Architizer News
Zaha Hadid’s Art Museum Becomes a Virtual 3D Chatroom (On Acid)
March 22, 2012
The saga of Zaha Hadid’s Eli and Edyth Broad Art Museum continues. Where we last left off, administrators blamed the most recent delay on Zaha’s patently distorted windowpanes, as two-millimeter margins of error sent the 1,000-lb trapezoidal sheets of glass back to the contractor for re-cutting. The delays have not only left throngs of architecture fans eagerly waiting but also affirmed a fairly obvious truth: turning Zaha’s sleek renderings into reality is not an easy task. So in the meantime, why not keep dreaming in the virtual world? Enter the Virtual Broad Museum, a recently launched digital manifestation of Zaha’s vision brought into the world by Michigan State University.
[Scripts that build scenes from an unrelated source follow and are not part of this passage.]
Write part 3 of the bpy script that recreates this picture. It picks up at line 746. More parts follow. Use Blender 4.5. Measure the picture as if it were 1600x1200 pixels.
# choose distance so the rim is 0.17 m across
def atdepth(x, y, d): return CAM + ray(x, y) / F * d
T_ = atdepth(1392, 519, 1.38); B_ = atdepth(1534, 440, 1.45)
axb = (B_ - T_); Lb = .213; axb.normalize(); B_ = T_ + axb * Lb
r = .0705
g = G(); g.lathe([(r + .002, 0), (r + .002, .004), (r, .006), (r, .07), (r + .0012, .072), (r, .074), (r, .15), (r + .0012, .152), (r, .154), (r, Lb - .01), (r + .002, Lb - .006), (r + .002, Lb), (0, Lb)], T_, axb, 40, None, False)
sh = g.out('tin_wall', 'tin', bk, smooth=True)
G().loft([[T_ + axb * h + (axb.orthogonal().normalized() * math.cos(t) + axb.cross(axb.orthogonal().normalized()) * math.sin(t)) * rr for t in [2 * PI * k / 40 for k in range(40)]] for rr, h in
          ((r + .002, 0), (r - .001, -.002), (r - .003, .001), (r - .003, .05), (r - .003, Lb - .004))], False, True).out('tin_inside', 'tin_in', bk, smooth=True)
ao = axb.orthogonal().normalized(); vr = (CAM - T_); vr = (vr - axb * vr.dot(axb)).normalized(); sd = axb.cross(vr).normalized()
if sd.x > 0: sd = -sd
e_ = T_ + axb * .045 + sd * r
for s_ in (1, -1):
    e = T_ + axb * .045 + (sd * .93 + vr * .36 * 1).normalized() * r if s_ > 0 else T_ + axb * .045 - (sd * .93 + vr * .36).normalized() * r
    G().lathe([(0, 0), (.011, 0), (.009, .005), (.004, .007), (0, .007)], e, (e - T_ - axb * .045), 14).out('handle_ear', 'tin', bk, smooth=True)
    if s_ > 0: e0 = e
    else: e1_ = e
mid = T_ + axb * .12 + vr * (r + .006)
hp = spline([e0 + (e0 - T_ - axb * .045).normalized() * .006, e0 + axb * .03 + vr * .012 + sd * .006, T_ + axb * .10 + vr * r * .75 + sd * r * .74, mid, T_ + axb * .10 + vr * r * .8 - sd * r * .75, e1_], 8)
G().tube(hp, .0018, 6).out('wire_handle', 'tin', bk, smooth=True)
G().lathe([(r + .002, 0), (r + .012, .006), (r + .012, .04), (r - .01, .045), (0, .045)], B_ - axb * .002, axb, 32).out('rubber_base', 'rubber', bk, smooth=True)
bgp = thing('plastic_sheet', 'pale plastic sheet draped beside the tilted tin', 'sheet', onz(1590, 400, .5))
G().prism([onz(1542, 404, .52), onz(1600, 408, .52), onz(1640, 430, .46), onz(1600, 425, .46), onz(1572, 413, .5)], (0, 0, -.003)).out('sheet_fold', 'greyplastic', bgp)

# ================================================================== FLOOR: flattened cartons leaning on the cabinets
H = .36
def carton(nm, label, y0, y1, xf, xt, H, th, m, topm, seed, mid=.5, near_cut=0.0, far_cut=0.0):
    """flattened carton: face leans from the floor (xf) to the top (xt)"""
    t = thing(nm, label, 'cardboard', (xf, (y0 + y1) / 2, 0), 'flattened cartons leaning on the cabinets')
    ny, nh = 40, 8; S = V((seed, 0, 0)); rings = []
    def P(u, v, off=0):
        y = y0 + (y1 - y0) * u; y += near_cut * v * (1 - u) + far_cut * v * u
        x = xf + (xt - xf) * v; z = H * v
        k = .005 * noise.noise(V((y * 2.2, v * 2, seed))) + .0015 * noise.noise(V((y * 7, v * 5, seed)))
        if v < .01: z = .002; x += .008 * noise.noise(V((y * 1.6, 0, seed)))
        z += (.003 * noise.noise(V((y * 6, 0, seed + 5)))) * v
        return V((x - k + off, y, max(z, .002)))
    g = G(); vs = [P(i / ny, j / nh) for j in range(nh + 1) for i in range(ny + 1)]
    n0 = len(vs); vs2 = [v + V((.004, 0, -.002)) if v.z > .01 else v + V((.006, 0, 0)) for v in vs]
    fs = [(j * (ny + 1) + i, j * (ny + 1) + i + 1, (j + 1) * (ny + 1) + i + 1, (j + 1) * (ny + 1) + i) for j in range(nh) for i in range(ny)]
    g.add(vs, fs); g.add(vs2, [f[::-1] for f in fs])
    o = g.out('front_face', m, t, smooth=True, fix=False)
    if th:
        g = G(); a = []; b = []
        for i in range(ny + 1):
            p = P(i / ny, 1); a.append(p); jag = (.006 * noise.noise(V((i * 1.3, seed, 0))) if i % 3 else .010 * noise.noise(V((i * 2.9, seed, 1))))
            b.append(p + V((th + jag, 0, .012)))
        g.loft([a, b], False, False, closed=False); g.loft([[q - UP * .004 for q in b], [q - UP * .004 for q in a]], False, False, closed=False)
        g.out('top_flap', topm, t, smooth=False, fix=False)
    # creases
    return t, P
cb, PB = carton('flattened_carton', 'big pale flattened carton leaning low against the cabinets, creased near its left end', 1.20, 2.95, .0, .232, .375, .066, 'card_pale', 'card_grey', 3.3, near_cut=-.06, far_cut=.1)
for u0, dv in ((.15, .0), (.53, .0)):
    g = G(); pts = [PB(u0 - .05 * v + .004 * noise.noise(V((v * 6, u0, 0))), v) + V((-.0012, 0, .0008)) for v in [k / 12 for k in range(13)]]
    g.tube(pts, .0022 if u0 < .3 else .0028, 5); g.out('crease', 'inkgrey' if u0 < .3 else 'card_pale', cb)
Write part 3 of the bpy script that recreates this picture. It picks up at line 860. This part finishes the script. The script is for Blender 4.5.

“What I really wanted to do is get a museum up as quickly as I could,” museum director Michael Rush told ARTINFO, “I thought the best way to do that would be to initiate a digital experience that would be available worldwide and would involve multiple users and would reflect the building of the real building but in a virtual world.”
Though its interior designs come directly from Hadid’s renderings, the Virtual Broad Museum is no mere RHINO flythrough. For one, the exterior environment is dictated by live weather reports from East Lansing, home of the MSU campus. And get this: visitors are invited to tour the virtual space as custom avatars and interact with other visiting avatars through chat features. Moreover, the virtual museum has no intention of merely mimicking the real life experience of the museum. As ARTINFO described it, “with its eerie soundtrack and brightly-colored geometric shapes and artworks floating past, the museum seemed to us at times more like an acid trip gone awry than a visit to an art museum.” Seems like a pretty sound alternative to me.